The survey found that almost two-thirds of female parliamentarians had been subjected to humiliating sexist remarks and 22% had actually experienced sexual violence, while 33% had witnessed their male counterparts being sexually violent with female colleagues.

I am familiar with this report as I had quoted extensively from it for an article on sexist politicians. So it is no surprise to me that there are male politicians who prey on women journalists as well, inside and outside of parliament.

As I have written before, back when I was a young reporter, sexual harassment, along with smoking and cussing, was part and parcel of my male-dominated workplace.

In the three decades since, the smo­king and cussing have been ba­­nished but not sexual harassment, despite greater awareness and female empowerment. In fact, it’s grown monstrously.

This was evident from the #MeToo campaign that exploded after po­­wer­­ful US movie producer Harvey Weinstein was exposed as a serial pre­­dator and women all over the world shared their stories of sexual harassment, assault and inti­midation.

Finally, governments and corpora­tions are sitting up and taking notice and thinking reform. Hopefully, this movement in numbers too big to ignore will finally deliver real changes in attitude and behaviour between genders and women will no longer be at the receiving end of the stick.
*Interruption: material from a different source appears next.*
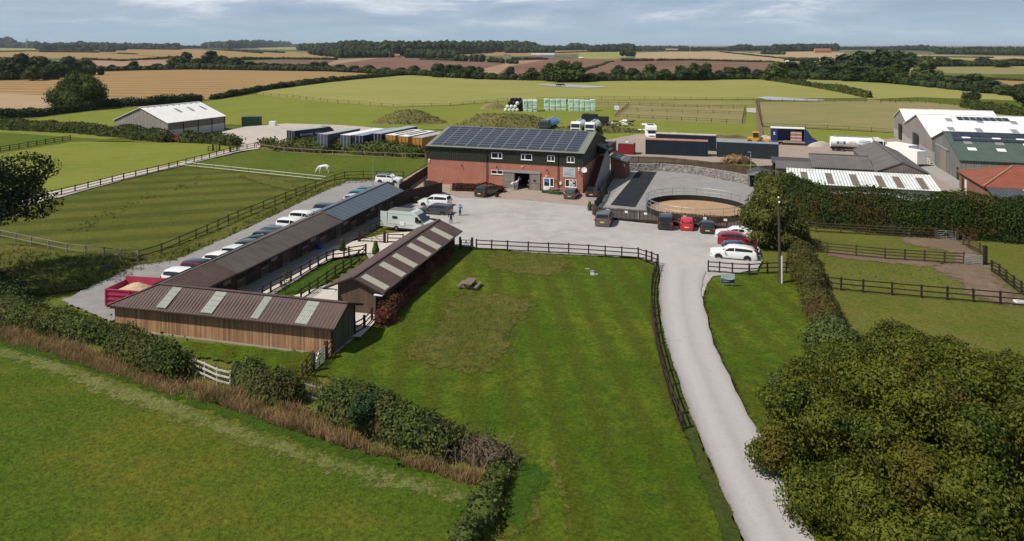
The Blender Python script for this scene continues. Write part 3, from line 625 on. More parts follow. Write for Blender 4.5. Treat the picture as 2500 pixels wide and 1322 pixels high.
def tufts(name, px, m, per_m2, h, seed=3, z=.1, wdt=.05, ymax=80, blades=3, clump=0.0, world=False):
    poly = [(p[0], p[1]) if world else tuple(G(*p)[:2]) for p in px]; A = np.array(poly); lo = A.min(0); hi = A.max(0); hi[1] = min(hi[1], ymax); lo[0] = max(lo[0], -60); hi[0] = min(hi[0], 70); lo[1] = max(lo[1], 20)
    rg = np.random.default_rng(seed); n = int((hi[0]-lo[0])*(hi[1]-lo[1])*per_m2); P = lo+rg.random((n, 2))*(hi-lo)
    # thin out with distance and keep what the view could show
    keep = in_poly(P, poly) & (np.abs(P[:, 0]) < P[:, 1]*.76+3) & (rg.random(n) < np.clip(42/P[:, 1], .25, 1))
    if clump: keep &= rg.random(n) < np.clip(.5+clump*np.sin(P[:, 0]*1.3+np.sin(P[:, 1]*.9)*2)*np.sin(P[:, 1]*1.7), 0, 1)
    P = P[keep]; n = len(P)
    P = np.repeat(P, blades, 0)+rg.normal(0, wdt*1.2, (n*blades, 2)); n = len(P); a = rg.uniform(0, 2*pi, n); hh = h*rg.uniform(.45, 1.3, n); lean = rg.normal(0, .45, (n, 2))*hh[:, None]
    base = np.concatenate([P, np.full((n, 1), 0.0)], 1); sx = np.stack([np.cos(a), np.sin(a), np.zeros(n)], 1)*(wdt*rg.uniform(.5, 1.2, n))[:, None]
    tip = base+np.concatenate([lean, hh[:, None]], 1); V = np.stack([base-sx, base+sx, tip], 1).reshape(-1, 3); V[:, 2] += z
    o = np_mesh(name, V, np.arange(3*n).reshape(n, 3), m); return tag(o, kind='stuff')
def path_px(*p): return [G(*q) for q in p]

# --- the two trees and bushes that fill the near right corner
def big_oak():
    t = thing('oak_tree', 'huge olive green oak crown filling the corner beside the access road', 'tree', (22.0, 36.4, 0), 0)
    rg = np.random.default_rng(21); lob = []
    # crown outline follows the photographed silhouette: broad dome about ten metres high
    boughs = []
    for i in range(4000):                             # boughs spread over the dome, each a cluster of leafy sprays with a gap to the next
        a = rg.uniform(0, 2*pi); q = sqrt(rg.random()); y = sin(a)*q*9.8-1.2; x = cos(a)*q*8.4+.15+max(0, -y)*.05
        if all(hypot(x-bx_, y-by_) > 1.9 for bx_, by_, _ in boughs): boughs.append((x, y, 7.2*sqrt(max(.08, 1-(q*.95)**2.2))*rg.uniform(.74, 1.04)))
    for (x, y, z) in boughs:
        R_ = rg.uniform(1.2, 1.75); lob.append((x, y, max(1.3, z-R_*.9), R_*.85, R_*.85, R_*.8))
        for j in range(6):
            a = rg.uniform(0, 2*pi); e_ = rg.uniform(.1, 1.3); s = rg.uniform(.5, .85); lob.append((x+cos(a)*cos(e_)*R_*.85, y+sin(a)*cos(e_)*R_*.85, max(.9, z-R_*.9+sin(e_)*R_*.7), s, s, s*.75))
    V, F = lobes_foliage(lob, .118, 2.0, rg, .72, .17); quad_mesh('crown', V, F, L_oakf, t)
    mb = MB(); trunk_mesh(mb, 3.2, .5, 8, rg, 5.5, 3.6); mb.build('trunk', M['bark'], t, 50)
big_oak()
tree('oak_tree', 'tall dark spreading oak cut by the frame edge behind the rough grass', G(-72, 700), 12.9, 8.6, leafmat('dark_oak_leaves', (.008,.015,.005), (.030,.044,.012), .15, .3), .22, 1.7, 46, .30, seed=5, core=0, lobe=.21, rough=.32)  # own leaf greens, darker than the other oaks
tree('field_oak', 'broad rounded dark oak standing alone by the wheat field hedge', G(197, 266), 12.4, 9.6, L_oak, .5, 1.7, 24, .12, seed=8, bushy=True, lobe=.34)
tree('yard_tree', 'round leafy tree beside the parked cars and the utility pole', G(1890, 606), 7.9, 3.2, leafmat('yard_tree_leaves', (.034,.050,.010), (.150,.160,.034), .25, .5), .2, 1.8, 22, .14, seed=31, rough=.22, bushy=True, lobe=.36)
tree('small_field_tree', 'dense dark round tree at the hedge behind the white barns', G(2372, 252), 4.4, 3.4, L_dark, .5, 1.6, 9, .05, seed=33)
tree('small_field_tree', 'dark round tree cut by the frame edge behind the white barns', G(2498, 266), 8.0, 4.5, L_dark, .5, 1.6, 9, .05, seed=35)
tree('willow_bush', 'grey green sallow bush at the near end of the brown hedge', G(2025, 915), 4.0, 2.2, L_ash, .16, 1.8, 16, .02, cat='bush', seed=36)
tree('willow_bush', 'low grey green bush in front of the huge oak', G(1930, 985), 2.3, 1.5, L_ash, .16, 1.8, 11, .02, cat='bush', seed=38)
tree('willow_bush', 'small loose bush on the paddock side of the brown hedge', G(2105, 895), 2.3, 1.2, L_ash, .17, 1.5, 8, .02, cat='bush', seed=39)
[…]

I earlier mentioned I was twice accused of sleeping with my boss. Well, the second episode happened a few years back when someone posted about my “affair” on social media.

Friends were concerned and thought I would be embarrassed but no, not this time.

Instead, I was amused because I was accused of sleeping my way up at 24, and 30 years on, I was still doing the same thing? I must be one heck of an evergreen femme fatale!

Again, it was my then boss who alerted me to the nonsense. My reply to him was admittedly not po­­litically correct but it was a “what’s good for the goose is good for the gander” moment for me. So I messaged him back: “Like you, sir, I would prefer them younger.”